━━ Records for the task ━━
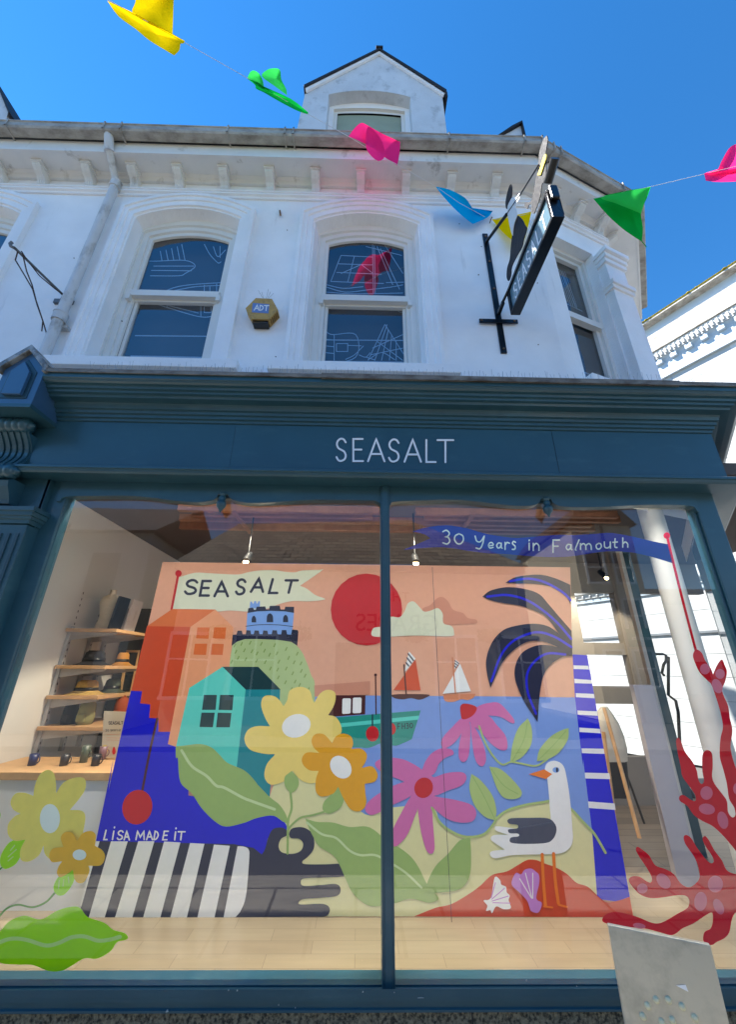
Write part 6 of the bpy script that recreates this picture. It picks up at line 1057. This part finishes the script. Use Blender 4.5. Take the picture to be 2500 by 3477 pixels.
b = MB(); q = P('S1', 170, 785, 2.62); b.tube([q+Vector((0, .03, 0)), q+Vector((0, -.01, 0)), q+Vector((.012, -.02, .012)), q+Vector((.012, -.01, .03))], .005, RUST, 8); tag(b.build('wall_hook'), 'small rusty hook on the wall where the bunting strings meet', 'hook')
# ================================================================== STEEL PLATE POST
TL = P('B3', 842, 1018, 2.0); TR = ATZ('B3', 1475, 1145, TL.z); dv_ = (TR-TL); nrm = Vector((dv_.y, -dv_.x, 0)).normalized()
if nrm.y > 0: nrm = -nrm
STL = mat('brushed_steel_plate', (188, 182, 164), .42, .05, 3, .03, 120, .5, metal=.35, dirt=(130, 128, 116), dscale=(6, 6, 6), dth=(.45, .8))
pt = thing('steel_plate_post', 'upright grey steel plate with an oval of round studs in front of the right pane', 'post', (TL.x, TL.y, 0))
b = MB(); b.obox((TL.x, TL.y, 0), dv_, -nrm*.02, (0, 0, TL.z), STL); b.build('plate', pt, bevel=.004)
def onp(x, y): return PP('B3', x, y, TL, nrm)
for (x, y) in ((1140, 1478), (1215, 1480), (1088, 1515), (1300, 1520), (1058, 1580), (1378, 1590), (1240, 1603), (1175, 1615), (1120, 1660), (1330, 1665), (1200, 1690), (1270, 1690)):
    q = onp(x, y); b = MB(); vs = []; n = 12; u = dv_.normalized(); v_ = Vector((0, 0, 1))
    for (r, h) in ((.011, 0), (.0095, .005), (.006, .0085), (.0, .0095)):
        for k in range(n): vs.append(q+(u*math.cos(2*math.pi*k/n)+v_*math.sin(2*math.pi*k/n))*r+nrm*h)
    b.add(vs, [[i*n+k, i*n+(k+1) % n, (i+1)*n+(k+1) % n, (i+1)*n+k] for i in range(3) for k in range(n)], mat('cream_stud', (214, 206, 170), .8, spec=.15), True); b.build('stud', pt)
b = MB(); q = onp(1300, 1398); u = dv_.normalized(); b.prism([q-u*.02+nrm*.001, q+u*.012+Vector((0, 0, .008))+nrm*.001, q+u*.016-Vector((0, 0, .01))+nrm*.001], nrm*.0006, whi); b.build('paper_scrap', pt)
# interior fill from the spotlights and the added strip lamps handled above
fin()
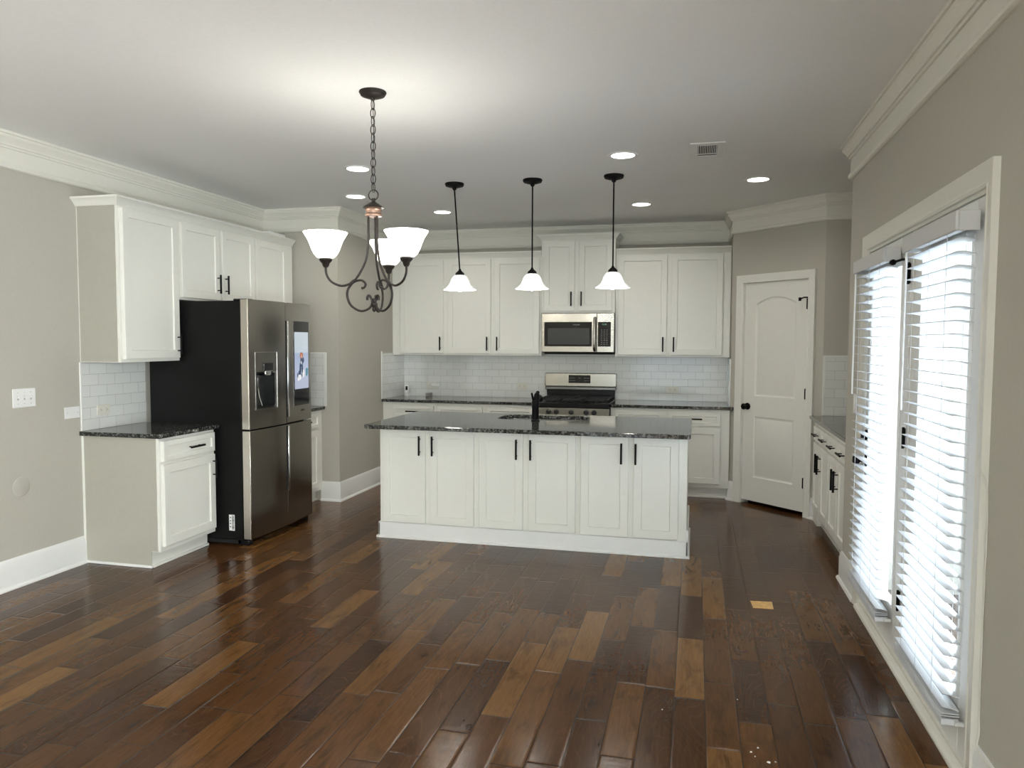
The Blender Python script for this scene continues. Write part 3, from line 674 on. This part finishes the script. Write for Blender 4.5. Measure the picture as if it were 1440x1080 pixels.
# screen
def cpatch(y0_, y1_, z0, z1, o0, o1, n=6):
    b = MB(); ys = [y0_+(y1_-y0_)*i/n for i in range(n+1)]
    b.prism([(fx(y)+o0, y) for y in ys][::-1] + [(fx(y)+o1, y) for y in ys], z0, z1); return b
pnl = obj('screen_bezel', cpatch(5.452, 5.722, 1.010, 1.700, -.003, .003), M_blackglass, doors[0], label='black glass bezel')
def screen_mat():
    m_, tt, p = nt('lit_door_screen')
    g = node(tt, 'ShaderNodeNewGeometry'); s = node(tt, 'ShaderNodeSeparateXYZ'); lk(tt, g.outputs['Position'], s.inputs[0])
    z = mth(tt, 'DIVIDE', mth(tt, 'SUBTRACT', s.outputs[2], 1.145), .47)
    c = ramp(tt, z, [(0, (.52, .56, .72)), (.35, (.50, .56, .74)), (.62, (.42, .52, .70)), (.64, (.60, .68, .76)), (1, (.62, .70, .76))])
    lk(tt, c, p.inputs['Emission Color']); p.inputs['Emission Strength'].default_value = .75; p.inputs['Base Color'].default_value = (.02, .02, .02, 1); p.inputs['Roughness'].default_value = .1
    return m_
scr = obj('screen', cpatch(5.464, 5.706, 1.145, 1.612, .003, .0045), screen_mat(), pnl, label='lit screen showing a small figure on pale blue')
def flat(name, c, e=.5): return emis(name, c, e, (.02, .02, .02))
cH, cB, cT, cW = flat('picture_orange', (.8, .25, .12)), flat('picture_navy', (.03, .08, .18)), flat('picture_teal', (.12, .42, .52)), flat('picture_white', (.9, .9, .92), .8)
# the picture on the screen: an orange-haired figure in dark blue with pale shapes round it
pm = MB()
def sp(mb, y, z, ry, rz_): mb.prism([(y+ry*math.cos(k*math.pi/8), z+rz_*math.sin(k*math.pi/8)) for k in range(16)], 0, .0008, Matrix(((0, 0, 1, fx(y)+.0045), (1, 0, 0, 0), (0, 1, 0, 0), (0, 0, 0, 1))))
def pic(nm, mat, sh):
    mb = MB()
    for q in sh: sp(mb, *q)
    me_o = obj(nm, mb, mat, pnl); return me_o
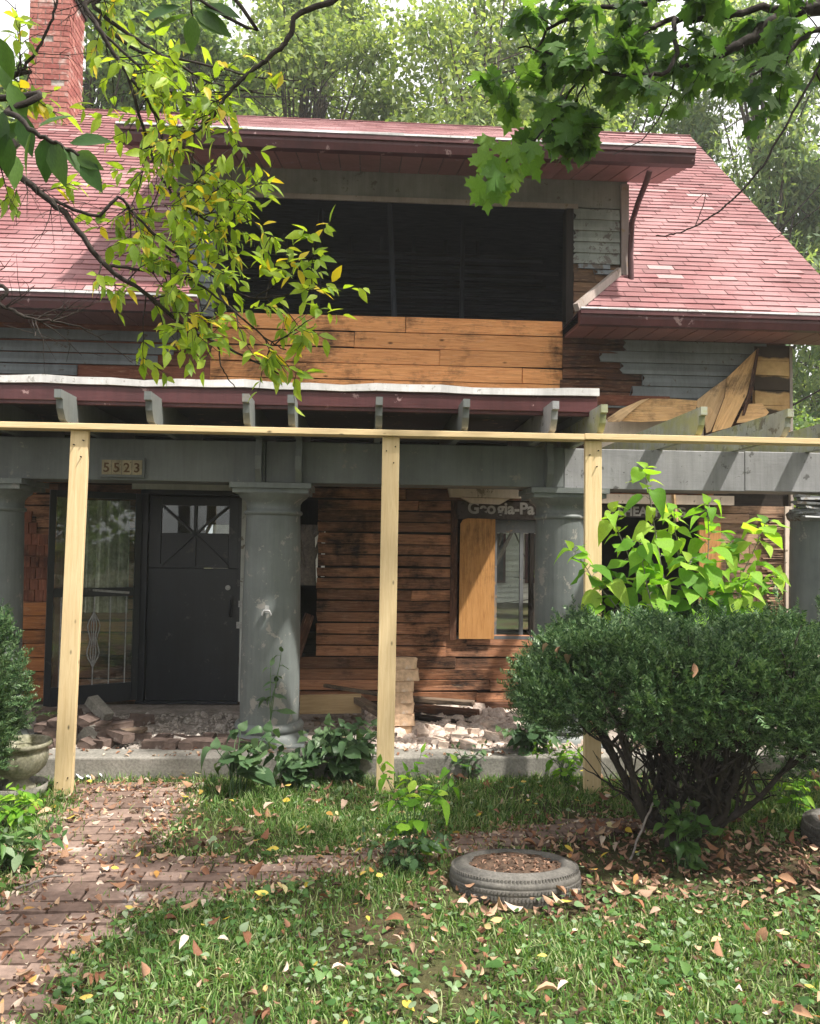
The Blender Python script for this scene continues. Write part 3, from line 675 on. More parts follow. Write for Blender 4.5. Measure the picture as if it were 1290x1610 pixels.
━━━
Request: Write out each entry exactly as given, but skip the pictures.

Written response:
Write part 6 of the bpy script that recreates this picture. It picks up at line 1057. This part finishes the script. Use Blender 4.5. Take the picture to be 2500 by 3477 pixels.
b = MB(); q = P('S1', 170, 785, 2.62); b.tube([q+Vector((0, .03, 0)), q+Vector((0, -.01, 0)), q+Vector((.012, -.02, .012)), q+Vector((.012, -.01, .03))], .005, RUST, 8); tag(b.build('wall_hook'), 'small rusty hook on the wall where the bunting strings meet', 'hook')
# ================================================================== STEEL PLATE POST
TL = P('B3', 842, 1018, 2.0); TR = ATZ('B3', 1475, 1145, TL.z); dv_ = (TR-TL); nrm = Vector((dv_.y, -dv_.x, 0)).normalized()
if nrm.y > 0: nrm = -nrm
STL = mat('brushed_steel_plate', (188, 182, 164), .42, .05, 3, .03, 120, .5, metal=.35, dirt=(130, 128, 116), dscale=(6, 6, 6), dth=(.45, .8))
pt = thing('steel_plate_post', 'upright grey steel plate with an oval of round studs in front of the right pane', 'post', (TL.x, TL.y, 0))
b = MB(); b.obox((TL.x, TL.y, 0), dv_, -nrm*.02, (0, 0, TL.z), STL); b.build('plate', pt, bevel=.004)
def onp(x, y): return PP('B3', x, y, TL, nrm)
for (x, y) in ((1140, 1478), (1215, 1480), (1088, 1515), (1300, 1520), (1058, 1580), (1378, 1590), (1240, 1603), (1175, 1615), (1120, 1660), (1330, 1665), (1200, 1690), (1270, 1690)):
    q = onp(x, y); b = MB(); vs = []; n = 12; u = dv_.normalized(); v_ = Vector((0, 0, 1))
    for (r, h) in ((.011, 0), (.0095, .005), (.006, .0085), (.0, .0095)):
        for k in range(n): vs.append(q+(u*math.cos(2*math.pi*k/n)+v_*math.sin(2*math.pi*k/n))*r+nrm*h)
    b.add(vs, [[i*n+k, i*n+(k+1) % n, (i+1)*n+(k+1) % n, (i+1)*n+k] for i in range(3) for k in range(n)], mat('cream_stud', (214, 206, 170), .8, spec=.15), True); b.build('stud', pt)
b = MB(); q = onp(1300, 1398); u = dv_.normalized(); b.prism([q-u*.02+nrm*.001, q+u*.012+Vector((0, 0, .008))+nrm*.001, q+u*.016-Vector((0, 0, .01))+nrm*.001], nrm*.0006, whi); b.build('paper_scrap', pt)
# interior fill from the spotlights and the added strip lamps handled above
fin()
The Blender Python script for this scene continues. Write part 3, from line 674 on. This part finishes the script. Write for Blender 4.5. Measure the picture as if it were 1440x1080 pixels.
# screen
def cpatch(y0_, y1_, z0, z1, o0, o1, n=6):
    b = MB(); ys = [y0_+(y1_-y0_)*i/n for i in range(n+1)]
    b.prism([(fx(y)+o0, y) for y in ys][::-1] + [(fx(y)+o1, y) for y in ys], z0, z1); return b
pnl = obj('screen_bezel', cpatch(5.452, 5.722, 1.010, 1.700, -.003, .003), M_blackglass, doors[0], label='black glass bezel')
def screen_mat():
    m_, tt, p = nt('lit_door_screen')
    g = node(tt, 'ShaderNodeNewGeometry'); s = node(tt, 'ShaderNodeSeparateXYZ'); lk(tt, g.outputs['Position'], s.inputs[0])
    z = mth(tt, 'DIVIDE', mth(tt, 'SUBTRACT', s.outputs[2], 1.145), .47)
    c = ramp(tt, z, [(0, (.52, .56, .72)), (.35, (.50, .56, .74)), (.62, (.42, .52, .70)), (.64, (.60, .68, .76)), (1, (.62, .70, .76))])
    lk(tt, c, p.inputs['Emission Color']); p.inputs['Emission Strength'].default_value = .75; p.inputs['Base Color'].default_value = (.02, .02, .02, 1); p.inputs['Roughness'].default_value = .1
    return m_
scr = obj('screen', cpatch(5.464, 5.706, 1.145, 1.612, .003, .0045), screen_mat(), pnl, label='lit screen showing a small figure on pale blue')
def flat(name, c, e=.5): return emis(name, c, e, (.02, .02, .02))
cH, cB, cT, cW = flat('picture_orange', (.8, .25, .12)), flat('picture_navy', (.03, .08, .18)), flat('picture_teal', (.12, .42, .52)), flat('picture_white', (.9, .9, .92), .8)
# the picture on the screen: an orange-haired figure in dark blue with pale shapes round it
pm = MB()
def sp(mb, y, z, ry, rz_): mb.prism([(y+ry*math.cos(k*math.pi/8), z+rz_*math.sin(k*math.pi/8)) for k in range(16)], 0, .0008, Matrix(((0, 0, 1, fx(y)+.0045), (1, 0, 0, 0), (0, 1, 0, 0), (0, 0, 0, 1))))
def pic(nm, mat, sh):
    mb = MB()
    for q in sh: sp(mb, *q)
    me_o = obj(nm, mb, mat, pnl); return me_o
The Blender Python script for this scene continues. Write part 3, from line 675 on. More parts follow. Write for Blender 4.5. Measure the picture as if it were 1290x1610 pixels.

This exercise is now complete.